8. Add deployment containment for non-atomic rollouts:
   - temporarily disable tool update/import routes for non-admin users;
   - remove broad tool write grants from untrusted users;
   - isolate Open WebUI from cloud metadata, Docker socket, host mounts, and
     unnecessary egress;
   - keep the containment until every runtime is patched.
9. Add a PR body section named `CVE-2026-45395 operator actions` that states:
   - Open WebUI versions before and after;
   - whether `workspace.tools` is enabled and for which roles;
   - whether users had tool write grants without code-execution trust;
   - whether any tools were updated by untrusted users during the exposure
     window;
   - which Open WebUI, model provider, runtime, and workspace credentials should
     be rotated;
   - which audit, application, gateway, and process logs should be reviewed.
10. Run relevant validation: dependency install, lockfile integrity, unit/API
    authorization tests, route tests, deployment render, container build, SBOM
    refresh, and dependency/security scans available in this repository.
11. Use PR title:
    `fix(sec): remediate CVE-2026-45395 in Open WebUI tools`.

## Stop conditions

- No affected Open WebUI runtime is controlled by this repository.
- A fixed Open WebUI version cannot be consumed without a broader migration.
- Product requirements intentionally grant ordinary tool editors server-side
  code execution; document the risk and require a product/security decision.
- Meaningful verification would require executing malicious tool content or
  exposing secrets.
- Validation fails for unrelated pre-existing reasons; document those failures
  instead of broadening scope.

Output contract

  • A reviewer-ready PR or change request that upgrades Open WebUI, requires workspace.tools for updates, adds negative permission tests, and documents review/cleanup for modified tools.
  • Or a TRIAGE.md file that lists inspected files, owner, observed version, trusted-tool boundary, impacted workspaces, required fix, and residual risk.
  • The output must include exact validation commands and must not execute untrusted tools, print workspace secrets, or expose production tool code/logs.

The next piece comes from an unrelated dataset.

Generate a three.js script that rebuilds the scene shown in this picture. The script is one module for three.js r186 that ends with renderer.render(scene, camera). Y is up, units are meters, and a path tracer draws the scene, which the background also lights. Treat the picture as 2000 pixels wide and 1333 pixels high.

Verification - what the reviewer looks for

  • No controlled package, image, deployment target, SBOM, or generated dependency report resolves Open WebUI <0.9.5.
  • Tool update, import, and executable-content paths require admin or workspace.tools, not just ownership or write grant.
  • Regression tests prove a write-only collaborator cannot reach the tool loader.
  • Operator notes cover access-grant review, log review, and credential rotation when exposure was possible.
  • No exploit code, tool payloads, secrets, or environment dumps are committed.

Watch for

  • Upgrading the main image while worker, sidecar, Helm, or compose references still run an older Open WebUI tag.
  • Fixing the UI but leaving API, import, duplicate, or background sync paths able to update executable tool content.
  • Treating tool write grants like normal document collaboration when the target resource is executable Python.
  • Logging tool source, provider keys, session cookies, prompts, or environment values while adding tests.
  • Disabling workspace.tools globally without reviewing existing tool access grants and prior tool update activity.